As demonstrated in recent quarters, the Company's effective tax rate fluctuates depending on the geographic distribution of its worldwide earnings.
There were no material additions to the amount of unrecognized tax benefits recorded for uncertain tax positions as of January 3, 2015 as compared to fiscal 2014 year end. The Company recognizes accrued interest and penalties related to the remaining uncertain tax positions in income tax expense. The amount of interest and penalties recorded for both the three months ended January 3, 2015 and December 28, 2013 was not material.
It is reasonably possible that a number of uncertain tax positions related to federal and state tax positions may be settled within the next 12 months. The Company is not currently under examination by taxing authorities in the U.S. or any foreign jurisdictions in which the Company has significant operations.

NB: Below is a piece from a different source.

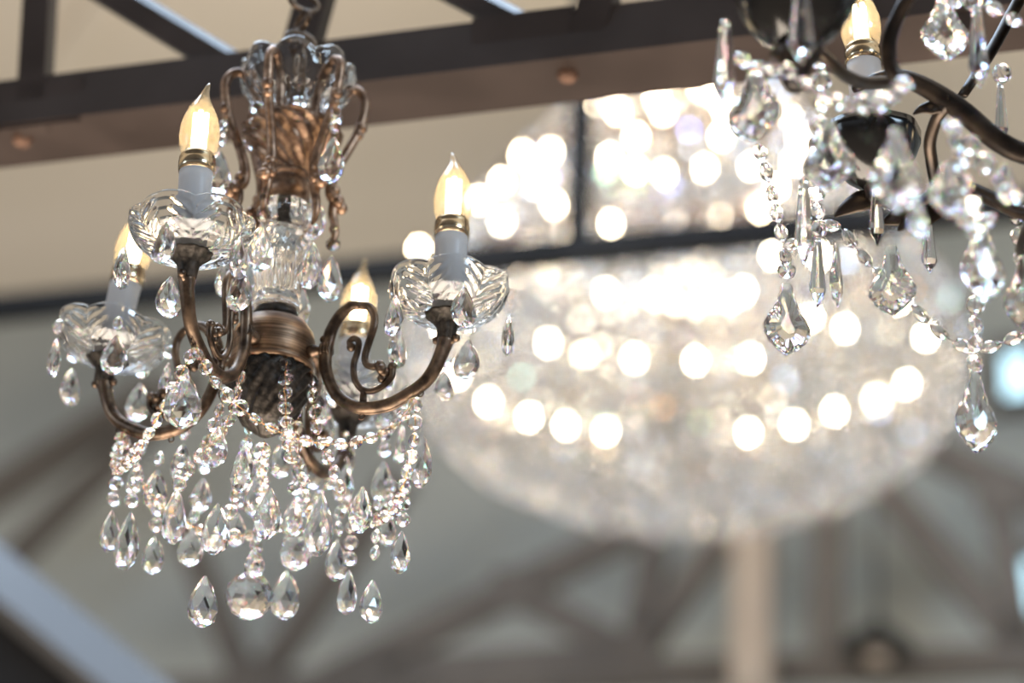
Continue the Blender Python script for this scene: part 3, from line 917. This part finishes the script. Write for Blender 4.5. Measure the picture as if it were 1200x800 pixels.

The Company maintains valuation allowances when it is more likely than not that all or a portion of a deferred tax asset will not be realized. During the three months ended January 3, 2015, the Company continued to record a full valuation allowance against its net deferred tax assets in certain jurisdictions within the AMER and EMEA segments, as it is more likely than not that these assets will not be fully realized based primarily on historical performance. The Company will continue to provide a valuation allowance against its net deferred tax assets in each of the applicable jurisdictions going forward until the need for a valuation allowance is eliminated. The need for a valuation allowance will be eliminated when the Company determines it is more likely than not that the deferred tax assets will be realized.